A shocking lesson

I knew almost immediately what they needed. It was obvious, and would be so impactful. For decades people would talk about the partnerships started (humbly by me) to get running water to the villages. I was a Peace Corps Volunteer and I had a solution.

I had been in my village of Martuni, Armenia, for two weeks. Living with a host family, a four generation household of between 7 and 12 people (it fluctuated depending on who was in town), I knew only them and my tutor, a feisty single woman, and another Peace Corps Volunteer in a village 45 minutes away. I was 23 years old. We did not have running water.

My market research consisted of 1) my cold and infrequent bucket baths, 2) the need to drop everything and collect water when you heard it get “turned on” by the municipality, and 3) my bitching with other Peace Corps Volunteers about our bucket baths. 

A bucket bath

With the following tools one takes a bucket bath: A bucket (about the size you’d use to mop the floor), a small handled cup (a measuring cup or coffee cup). If you are fancy, you’d use a dangerous and highly effective homemade immersion heating device. 

It is basically a block of wood, wrapped in a metal coil that is connected to a plug. You drop that block in the water, plug it in, and DO NOT UNDER ANY CIRCUMSTANCE put your hand in the water because a live electrical current is heating the water. These are not safe but again, highly effective. Nearly every Peace Corps Volunteer I know has not heeded the advice given at the hardware store and put their hand in and received a terrible shock. I did it about four times over my service. 

In the winter a bucket bath is uncomfortable and fast. Long hair gets washed infrequently.

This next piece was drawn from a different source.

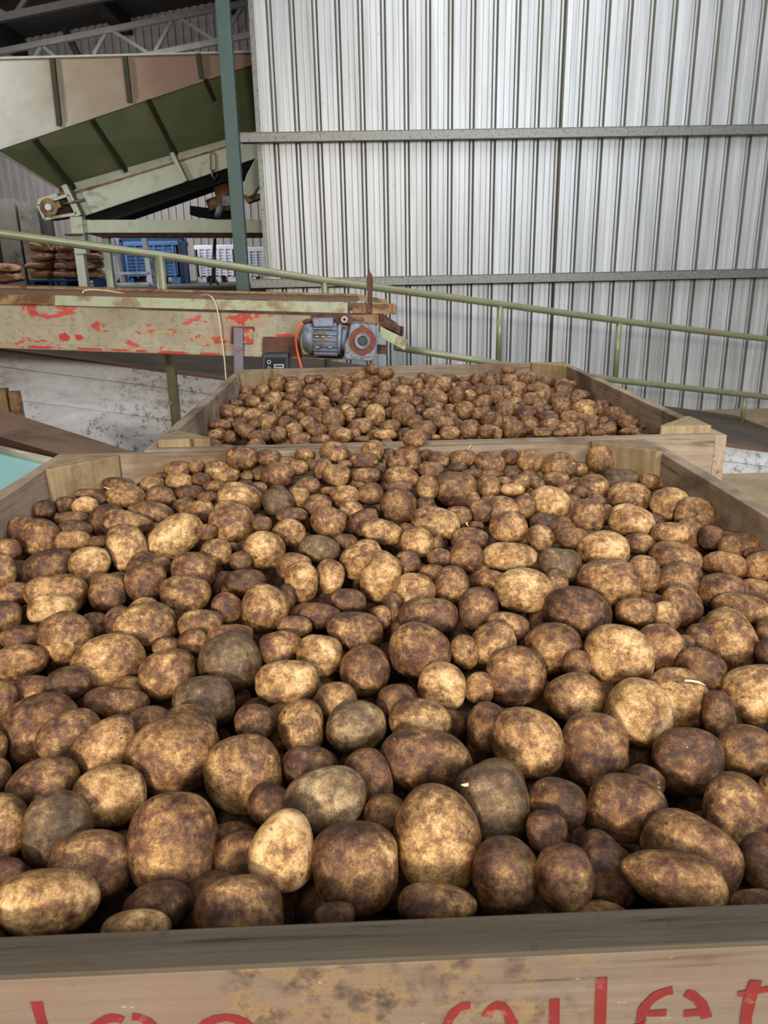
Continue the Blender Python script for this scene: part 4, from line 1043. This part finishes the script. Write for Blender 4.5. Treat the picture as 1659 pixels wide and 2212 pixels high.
1 -3128 25825 8711 635 -769 -21 59 352 327 322 60
1 3688 28858 8934 647 -759 45 -44 365 382 355 45
1 3563 25903 8918 639 -765 47 -48 345 330 320 65
0 -2882 13491 9020 578 -809 -48 88 205 162 173 45
0 1862 17938 9163 616 -785 40 -32 267 212 226 50
1 5025 26206 8827 637 -764 62 -70 366 318 324 50
1 5547 29934 8773 645 -757 59 -68 433 343 366 50
0 -1473 17397 9191 612 -788 -12 42 269 194 217 70
0 4475 17022 8867 601 -789 82 -93 300 171 215 50
0 6802 12257 8711 550 -798 158 -182 225 129 162 50
1 -554 22811 8786 629 -776 5 19 347 250 280 60
1 2777 27933 8985 646 -761 37 -32 421 303 339 55
1 6434 31302 8724 646 -755 64 -76 445 358 379 55
1 914 23735 8847 633 -772 22 -7 375 245 288 40
1 5332 23767 8754 628 -769 70 -82 320 291 290 45
0 3565 16530 8943 601 -792 71 -75 249 187 205 55
1 -3698 24417 8683 630 -772 -29 71 354 266 292 30
1 4269 24618 8798 633 -768 57 -62 360 270 296 45
1 8720 24384 8664 623 -763 103 -132 374 254 293 45
1 -4803 28058 8657 638 -763 -38 86 397 303 329 50
0 3238 15828 8975 597 -795 67 -70 280 150 194 85
0 6557 16776 8811 593 -784 114 -137 234 202 206 50
1 3929 22906 8765 627 -773 57 -61 364 224 272 65
1 6412 23215 8703 624 -769 83 -101 342 242 273 65
1 2493 25225 8927 638 -767 37 -32 413 229 292 70
0 4241 9121 8739 512 -834 140 -141 136 111 120 20
0 -1876 13592 9106 583 -808 -27 61 189 155 162 50
1 -3591 34143 8803 653 -753 -16 55 386 426 385 60
1 5251 29329 8837 645 -758 58 -65 318 389 334 50
0 -6280 17212 8751 592 -787 -86 145 320 139 200 30
1 -1893 31637 8746 650 -758 -5 35 435 321 355 60
1 5652 25683 8778 634 -764 69 -81 359 266 294 40
1 -3135 23551 8686 628 -774 -24 63 371 214 268 40
1 1712 29581 8975 649 -758 26 -15 383 312 329 70
1 -2100 23983 8730 631 -773 -12 45 305 262 269 50
1 8664 32331 8648 644 -752 81 -104 409 351 360 55
1 -1815 22774 8718 627 -777 -10 42 346 208 255 60
1 3264 22930 8804 629 -773 49 -49 308 238 257 50
1 -1094 33526 8734 653 -755 3 24 392 380 367 65
1 3591 32585 8815 652 -755 40 -37 383 371 358 65
1 -4738 25697 8668 632 -768 -38 85 465 192 284 40
0 -1769 18208 9141 616 -785 -16 49 292 157 203 55
0 29 12904 9183 581 -813 13 7 164 148 148 40
0 817 17503 9225 615 -787 24 -10 261 163 196 35
0 4542 16267 8847 595 -792 87 -98 247 154 185 35
0 3641 18210 9127 613 -783 67 -73 226 204 204 15
0 6350 18214 8941 605 -779 103 -125 205 228 206 50
0 5370 18207 8762 604 -783 90 -106 228 205 206 50
1 6470 28618 8747 641 -759 70 -84 381 284 313 40
1 -1369 23887 8760 632 -773 -4 33 348 217 261 50
1 8718 29833 8615 637 -754 92 -120 434 271 326 60
1 2684 22775 8809 629 -774 43 -39 312 223 250 65
0 -3300 15862 8975 595 -796 -46 89 218 158 176 60
0 2217 14686 9083 593 -801 53 -49 149 204 166 30
0 1219 14345 9169 593 -803 35 -24 199 145 162 25
1 -2839 33608 8685 652 -756 -11 46 393 360 357 70
1 2650 23998 8868 634 -770 41 -36 321 234 260 50
0 -2233 15982 9094 601 -795 -27 63 199 169 174 30
1 -154 29843 8892 649 -759 10 12 358 304 313 60
1 8731 27041 8614 631 -759 95 -122 280 330 289 45
0 -3626 15326 8934 590 -799 -54 98 230 134 167 50
1 733 22738 8798 629 -776 20 -4 388 166 241 80
1 6247 25139 8738 631 -765 76 -92 368 215 267 40
1 -3877 27415 8692 638 -765 -26 68 379 237 285 70
1 6620 34174 8724 653 -750 61 -72 451 307 354 45
1 7502 34171 8777 651 -750 67 -83 451 308 354 60
1 8261 30813 8678 642 -754 80 -102 409 279 321 40
1 7006 25200 8707 630 -764 84 -103 339 231 266 65
0 2487 16826 9076 607 -790 52 -49 263 137 180 30
1 7294 23848 8686 624 -766 91 -113 263 263 250 50
1 -3387 30182 8702 645 -760 -18 57 318 332 309 75
0 4876 14558 8809 581 -798 102 -115 149 186 158 35
1 4446 27472 8885 642 -761 54 -58 316 282 284 55
1 6022 23953 8729 628 -768 77 -92 337 205 250 45
1 1032 30942 8911 651 -757 20 -5 326 334 313 60
0 -3317 16751 8982 601 -792 -43 86 250 135 175 50
1 789 27910 8972 646 -762 19 -2 352 252 283 50
1 7617 23275 8675 621 -767 96 -121 343 186 240 55
0 -1377 18226 9315 619 -783 -10 41 247 157 187 50
0 4903 15341 8814 587 -795 98 -111 215 137 163 30
1 -4097 32741 8669 649 -756 -22 62 332 351 324 70
1 -1729 25097 8769 635 -770 -7 38 273 258 252 60
1 3134 33558 8786 654 -754 35 -30 361 341 334 60
1 8720 31672 8671 643 -752 86 -112 344 325 318 50
1 1743 24193 8883 635 -770 31 -21 279 235 243 55
0 -3769 17584 8942 604 -789 -47 92 218 163 179 35
1 -1199 22620 8734 627 -777 -3 31 317 179 226 30
1 -2548 23608 8704 629 -774 -18 54 243 243 231 40
1 -436 26202 8872 640 -767 7 16 253 285 255 70
1 8226 33553 8663 648 -751 74 -93 444 262 324 40
0 -4990 13730 8791 569 -805 -88 139 173 121 138 20
1 -2746 28616 8737 643 -763 -14 50 343 240 273 60
0 2970 17051 9024 607 -789 59 -60 267 117 168 35
1 3978 25392 8874 637 -766 53 -55 302 216 243 50
1 642 34204 8797 656 -753 16 1 428 265 320 60
1 -2036 28267 8779 643 -763 -8 40 289 272 266 40
1 5709 33570 8721 651 -753 55 -62 362 302 314 65
1 7498 28742 8700 639 -758 78 -98 314 261 272 35
1 6843 23474 8685 624 -768 87 -107 216 259 225 50
1 -1625 26597 8799 640 -766 -5 35 304 224 248 50
1 -55 34218 9038 658 -752 10 12 387 285 315 70
0 -5929 16774 8759 590 -789 -83 141 208 135 160 50
0 -2368 17356 9078 608 -789 -26 63 183 161 163 35
1 -4824 32954 8659 648 -756 -29 73 334 294 298 50
1 5670 27719 8781 640 -761 65 -75 285 252 255 50
1 -1437 28979 8816 646 -762 -2 30 341 226 264 70
1 4918 30556 8818 648 -757 53 -58 360 239 279 35
0 762 12842 9181 580 -813 29 -14 147 115 123 20
0 6692 16031 8698 585 -787 121 -145 184 143 154 30
1 -4041 25694 8682 633 -769 -31 74 273 223 234 40
1 1188 34235 9138 658 -751 20 -4 387 265 304 50
1 -4218 30343 8678 644 -760 -25 68 319 254 271 60
0 2244 17409 9108 611 -788 47 -42 239 119 160 30
0 -3994 18248 9074 610 -784 -48 95 180 168 165 50
1 5507 22815 8725 624 -771 75 -88 308 154 207 50
0 4725 15965 8841 593 -792 91 -103 172 142 148 30
1 -4545 24035 8666 627 -772 -39 86 291 174 214 60
1 3437 23758 8835 632 -771 50 -50 290 174 213 50
1 -2482 25374 8735 635 -770 -15 50 245 230 226 40
1 2427 32190 8862 653 -755 31 -22 289 308 284 60
0 1606 18247 9214 618 -784 35 -26 203 147 164 40
1 8295 22891 8664 618 -766 105 -133 367 127 205 40
1 -742 34240 8918 657 -752 7 17 387 245 292 60
0 3911 16351 8923 599 -792 76 -83 165 144 147 35
1 -226 23180 8762 630 -775 9 13 226 197 201 40
1 -324 25688 8868 639 -768 8 15 202 264 219 60
1 1416 27686 8993 646 -762 25 -12 333 183 235 50
1 2071 33282 8811 654 -754 27 -17 358 239 278 50
1 4356 32152 8801 651 -755 46 -48 347 232 269 40
1 8431 26670 8694 632 -759 92 -118 195 293 227 50
0 -684 15319 9209 601 -798 -1 26 182 105 132 40
1 -2640 30334 8731 647 -760 -12 46 309 225 250 40
0 1251 12186 9132 572 -817 41 -29 102 125 120 30
1 -4083 23674 8671 626 -773 -35 79 201 215 197 40
1 -1629 32519 8739 651 -757 -2 31 272 291 267 55
1 -1260 27553 8833 643 -764 -1 29 282 199 225 40
1 -531 28481 8877 646 -762 6 17 291 205 232 50
0 -1176 17636 9194 614 -787 -7 36 153 153 145 40
0 685 18259 9267 619 -783 22 -7 158 158 150 30
1 5213 34246 8761 653 -752 50 -55 308 267 272 35
1 -281 28096 8917 646 -762 8 14 270 203 222 50
1 -4847 34260 8840 653 -753 -26 70 346 224 264 60
1 -4690 28588 8657 640 -763 -32 78 291 188 223 40
1 1489 34249 8716 655 -754 22 -9 348 225 266 40
0 -2278 12561 9037 570 -816 -40 75 120 96 120 50
0 3165 16483 8997 602 -792 64 -66 186 104 132 50
1 -3602 28757 8700 642 -763 -22 62 259 207 220 50
1 2487 26983 8984 644 -763 36 -29 244 195 207 50
1 4021 34259 8829 655 -752 42 -40 369 205 261 40
1 8206 28759 8680 638 -757 84 -107 279 192 220 50
1 4423 24181 8843 632 -768 59 -65 162 236 186 40
1 2421 29333 8979 649 -759 33 -25 300 176 218 50
0 412 17026 9235 612 -789 18 -1 148 127 130 20
1 2050 27464 8997 645 -762 31 -22 265 172 203 40
1 -858 29543 8850 648 -760 4 22 266 195 216 50
1 592 34307 9322 661 -749 16 2 293 232 248 45
0 2052 13211 9085 580 -810 55 -50 152 76 120 30
1 6101 33920 8697 652 -752 57 -66 183 366 246 45
0 -99 15623 9226 604 -796 10 11 156 98 120 50
1 5877 23240 8730 625 -770 78 -93 228 142 171 40
1 -4395 27715 8700 638 -764 -31 75 216 200 197 50
1 -539 31900 8805 652 -757 7 17 229 248 226 30
1 -2191 24977 8743 634 -771 -12 45 196 181 179 40
1 2678 26169 8958 641 -764 38 -33 206 190 188 55
1 3054 26047 8938 640 -765 42 -40 205 189 187 40
0 -4861 18275 8856 604 -785 -61 112 192 101 132 40
0 3448 17075 8971 605 -789 66 -70 182 96 126 30
1 -4846 30066 8667 643 -760 -31 77 331 151 212 40
1 7227 22750 8679 620 -769 94 -117 308 98 165 40
1 4095 22509 8782 626 -773 60 -64 152 193 163 60
0 -2632 17188 9079 607 -790 -30 69 160 106 124 40
1 -2357 26935 8756 639 -766 -12 46 243 162 189 40
1 5991 34289 8951 654 -750 56 -65 308 205 239 50
0 -387 17487 9240 615 -787 5 18 173 97 123 40
1 3019 24625 8888 636 -768 44 -41 180 180 171 35
1 2041 25892 8959 641 -765 32 -24 188 188 178 30
1 6202 26440 8756 635 -762 72 -87 257 145 183 40
1 -3526 25402 8695 633 -769 -26 66 199 169 174 40
1 -2618 34292 8757 655 -753 -8 42 286 204 229 50
1 144 27257 8931 644 -764 13 7 230 164 184 50
1 4179 29244 8896 647 -758 49 -51 247 176 198 60
1 -2187 34297 8939 656 -753 -6 37 253 224 226 50
1 -55 26017 8896 640 -767 11 10 188 173 171 40
0 -2611 16705 9061 604 -792 -31 70 166 83 120 30
0 6857 14851 8653 574 -791 134 -159 134 86 120 30
1 -2847 27320 8732 640 -765 -16 53 230 148 175 40
1 -4672 31270 8667 646 -758 -28 72 261 168 199 30
1 36 22384 8766 627 -777 12 9 246 96 146 40
1 8588 29370 8714 639 -755 86 -110 249 160 190 40
1 7934 24581 8677 626 -764 95 -120 211 135 161 40
1 -4580 33796 8660 650 -755 -24 67 201 241 209 35
1 965 25666 8933 640 -767 21 -6 155 186 161 40
1 -436 33197 8766 653 -756 8 15 198 238 206 40
1 6712 34322 9131 655 -748 61 -73 308 164 214 60
1 1392 22626 8804 629 -776 28 -16 179 124 142 30
1 5985 22637 8707 623 -771 81 -97 223 97 140 50
1 -2043 26132 8767 638 -768 -10 42 189 142 156 40
1 -440 30311 8861 649 -759 7 16 218 163 179 60
1 7154 31902 8692 646 -754 69 -84 231 173 190 40
1 4730 24376 8800 632 -768 62 -70 178 134 147 40
1 7968 23829 8672 623 -765 98 -123 176 132 144 30
1 2795 34329 8930 657 -752 32 -25 205 205 195 40
1 513 29170 8946 648 -760 16 2 210 140 163 30
1 8857 30783 8652 640 -753 89 -116 224 149 173 40
1 6587 26764 8737 636 -762 75 -91 211 114 147 35
1 -3145 31284 8701 648 -759 -15 52 187 168 168 50
1 1391 31493 8895 652 -756 23 -9 170 189 170 40
1 -3001 34349 8967 656 -752 -11 47 286 122 178 30
1 8160 34336 8759 650 -749 72 -90 247 144 179 30
1 -1555 34344 8811 656 -753 -1 30 204 164 174 50
1 5817 27354 8802 639 -761 67 -78 166 133 141 40
1 4650 34346 8761 654 -752 46 -48 247 123 166 30
1 -1843 27587 8792 642 -764 -7 37 166 116 132 40
1 -2871 26548 8727 638 -767 -18 54 160 112 127 50
1 4097 28180 8912 644 -760 49 -51 170 119 135 40
1 2209 22207 8787 627 -776 38 -31 149 82 120 40
1 8896 23619 8660 620 -764 108 -139 116 116 120 30
1 -4076 34373 8910 654 -752 -20 60 204 122 150 30
1 4569 31208 8821 649 -756 49 -52 188 113 138 50
1 -1792 34381 9009 657 -752 -3 32 204 114 145 40
1 -4457 26278 8675 634 -767 -34 79 127 95 120 60
1 1873 34384 8873 656 -753 25 -13 185 103 131 30'''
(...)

Over time I started to understand why body odor was not such a big deal: the means to mitigate it were simply not worth it. 

The rumble of water

In the afternoon one summer day I was at the local school helping a teacher when we heard a low rumble. A groaning from the ground, I thought it was a storm or an earthquake. My colleague stopped the lesson and said we had a one hour break for water. The city had “turned on” the water, and what we heard was it making its way through the broken and dilapidated pipes to community faucets and homes with plumbing. Every woman in town stopped what she was doing to gather buckets and stand in line at the spigots. 

The buckets were hand held, and each household would make multiple trips depending on their water storage situation at home. My family had five large plastic garbage bins with lids and we would make multiple trips to top off every one and fill the tub. Then we would use the tub water first and then turn to the bins. 

There was no notice given, no understanding of how often water would come. You prepared for a city-inflicted drought every time. It might come back on in two days, it might be 22. That was the longest I went without experiencing running water. My host grandmother, after we received water for the first time in 22 days, responded to the offer of a bucket bath with, Why hurry? 

The echo chamber of American expectations

It did not last long, but there was a period of months early in service where day-to-day activities like collecting water and going to use the outhouse took up so much of our conversations. It was novel, and it was deeply personal, so we talked and talked and talked about it. During this echo chamber was when I thought that running water was the thing to solve because all I was doing was discussing it with similar perspectives and reinforcing the brilliant idea. I was not alone in this idea; several other Volunteers thought this would be their project too. 

But then we settled into it, we chilled out about these daily activities, we learned enough Armenian to discuss bigger ideas, we paid more attention to the lives around us instead of our own. We left the echo chamber and listened to the wider community. 

The real needs

In the Peace Corps they tell you to spend the first six months and “do nothing.” Don’t start a project, don’t exert your expertise, don’t change the community. Just listen and wait. Turns out that doing nothing and listening takes a lot of doing. I spent two hours every day drinking coffee with the teachers at my school, I’d spend another hour for tea, and another hour for lunch. Then tea again, and then the dinner I’d have on the way home from school and then the dinner at home. Then tea and fresh bread before bed. 

Sixteen pounds and five months later I learned that the water issue was important, but not as urgent as other needs. More urgent needs revealed themselves while I was doing “nothing:” 1) a growing trend of domestic violence, 2) the rapid spread of HIV in our community and the lack of understanding about it, 3) the lack of healthcare in rural villages and 4) the inchoate movement of young women who wanted more rights. 

So I got better at not shocking myself when I heated my bucket baths, enjoyed the fellowship of filling up the buckets when the water came on, and I got to the real work.